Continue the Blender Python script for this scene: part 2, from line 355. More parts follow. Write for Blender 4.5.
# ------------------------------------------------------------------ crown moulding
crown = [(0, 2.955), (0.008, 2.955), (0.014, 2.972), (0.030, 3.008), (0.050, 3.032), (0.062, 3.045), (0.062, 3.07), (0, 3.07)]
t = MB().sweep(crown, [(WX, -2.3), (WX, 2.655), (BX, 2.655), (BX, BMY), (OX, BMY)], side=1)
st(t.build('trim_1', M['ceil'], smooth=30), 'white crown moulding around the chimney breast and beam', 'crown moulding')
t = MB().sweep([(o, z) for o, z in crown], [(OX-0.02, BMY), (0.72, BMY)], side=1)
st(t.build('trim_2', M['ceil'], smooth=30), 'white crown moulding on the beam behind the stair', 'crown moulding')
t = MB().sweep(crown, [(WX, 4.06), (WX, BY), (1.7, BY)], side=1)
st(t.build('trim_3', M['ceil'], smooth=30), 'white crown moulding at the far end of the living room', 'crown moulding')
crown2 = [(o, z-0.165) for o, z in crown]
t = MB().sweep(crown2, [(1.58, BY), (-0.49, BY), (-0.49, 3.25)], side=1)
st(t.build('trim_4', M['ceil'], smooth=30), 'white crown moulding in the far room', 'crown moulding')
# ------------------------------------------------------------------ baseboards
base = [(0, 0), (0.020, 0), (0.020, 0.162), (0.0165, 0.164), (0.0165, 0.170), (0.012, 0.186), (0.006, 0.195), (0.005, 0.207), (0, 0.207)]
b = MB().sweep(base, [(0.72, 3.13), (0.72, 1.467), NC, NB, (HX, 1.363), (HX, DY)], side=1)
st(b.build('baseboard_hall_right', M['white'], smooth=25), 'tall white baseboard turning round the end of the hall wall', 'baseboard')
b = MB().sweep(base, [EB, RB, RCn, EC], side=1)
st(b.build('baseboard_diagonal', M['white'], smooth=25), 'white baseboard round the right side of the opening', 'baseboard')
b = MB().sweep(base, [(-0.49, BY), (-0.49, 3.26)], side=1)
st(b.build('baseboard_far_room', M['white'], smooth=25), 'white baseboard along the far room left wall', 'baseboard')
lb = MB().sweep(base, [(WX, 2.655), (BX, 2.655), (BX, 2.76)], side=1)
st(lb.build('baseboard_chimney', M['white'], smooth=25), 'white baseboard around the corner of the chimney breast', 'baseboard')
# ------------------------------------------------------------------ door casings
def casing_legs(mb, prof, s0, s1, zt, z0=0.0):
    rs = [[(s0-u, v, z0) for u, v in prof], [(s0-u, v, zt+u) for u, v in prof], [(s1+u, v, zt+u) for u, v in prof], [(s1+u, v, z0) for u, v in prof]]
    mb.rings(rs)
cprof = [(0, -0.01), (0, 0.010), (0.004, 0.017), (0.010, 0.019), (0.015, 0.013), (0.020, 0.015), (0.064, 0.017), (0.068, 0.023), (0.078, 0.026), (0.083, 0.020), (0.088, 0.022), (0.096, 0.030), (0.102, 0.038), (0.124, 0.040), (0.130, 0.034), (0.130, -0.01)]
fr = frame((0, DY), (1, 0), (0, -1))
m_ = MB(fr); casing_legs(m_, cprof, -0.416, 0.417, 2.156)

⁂

Return the material in full, exactly as shown.

Output for this task —
Continue the Blender Python script for this scene: part 2, from line 355. More parts follow. Write for Blender 4.5.
# ------------------------------------------------------------------ crown moulding
crown = [(0, 2.955), (0.008, 2.955), (0.014, 2.972), (0.030, 3.008), (0.050, 3.032), (0.062, 3.045), (0.062, 3.07), (0, 3.07)]
t = MB().sweep(crown, [(WX, -2.3), (WX, 2.655), (BX, 2.655), (BX, BMY), (OX, BMY)], side=1)
st(t.build('trim_1', M['ceil'], smooth=30), 'white crown moulding around the chimney breast and beam', 'crown moulding')
t = MB().sweep([(o, z) for o, z in crown], [(OX-0.02, BMY), (0.72, BMY)], side=1)
st(t.build('trim_2', M['ceil'], smooth=30), 'white crown moulding on the beam behind the stair', 'crown moulding')
t = MB().sweep(crown, [(WX, 4.06), (WX, BY), (1.7, BY)], side=1)
st(t.build('trim_3', M['ceil'], smooth=30), 'white crown moulding at the far end of the living room', 'crown moulding')
crown2 = [(o, z-0.165) for o, z in crown]
t = MB().sweep(crown2, [(1.58, BY), (-0.49, BY), (-0.49, 3.25)], side=1)
st(t.build('trim_4', M['ceil'], smooth=30), 'white crown moulding in the far room', 'crown moulding')
# ------------------------------------------------------------------ baseboards
base = [(0, 0), (0.020, 0), (0.020, 0.162), (0.0165, 0.164), (0.0165, 0.170), (0.012, 0.186), (0.006, 0.195), (0.005, 0.207), (0, 0.207)]
b = MB().sweep(base, [(0.72, 3.13), (0.72, 1.467), NC, NB, (HX, 1.363), (HX, DY)], side=1)
st(b.build('baseboard_hall_right', M['white'], smooth=25), 'tall white baseboard turning round the end of the hall wall', 'baseboard')
b = MB().sweep(base, [EB, RB, RCn, EC], side=1)
st(b.build('baseboard_diagonal', M['white'], smooth=25), 'white baseboard round the right side of the opening', 'baseboard')
b = MB().sweep(base, [(-0.49, BY), (-0.49, 3.26)], side=1)
st(b.build('baseboard_far_room', M['white'], smooth=25), 'white baseboard along the far room left wall', 'baseboard')
lb = MB().sweep(base, [(WX, 2.655), (BX, 2.655), (BX, 2.76)], side=1)
st(lb.build('baseboard_chimney', M['white'], smooth=25), 'white baseboard around the corner of the chimney breast', 'baseboard')
# ------------------------------------------------------------------ door casings
def casing_legs(mb, prof, s0, s1, zt, z0=0.0):
    rs = [[(s0-u, v, z0) for u, v in prof], [(s0-u, v, zt+u) for u, v in prof], [(s1+u, v, zt+u) for u, v in prof], [(s1+u, v, z0) for u, v in prof]]
    mb.rings(rs)
cprof = [(0, -0.01), (0, 0.010), (0.004, 0.017), (0.010, 0.019), (0.015, 0.013), (0.020, 0.015), (0.064, 0.017), (0.068, 0.023), (0.078, 0.026), (0.083, 0.020), (0.088, 0.022), (0.096, 0.030), (0.102, 0.038), (0.124, 0.040), (0.130, 0.034), (0.130, -0.01)]
fr = frame((0, DY), (1, 0), (0, -1))
m_ = MB(fr); casing_legs(m_, cprof, -0.416, 0.417, 2.156)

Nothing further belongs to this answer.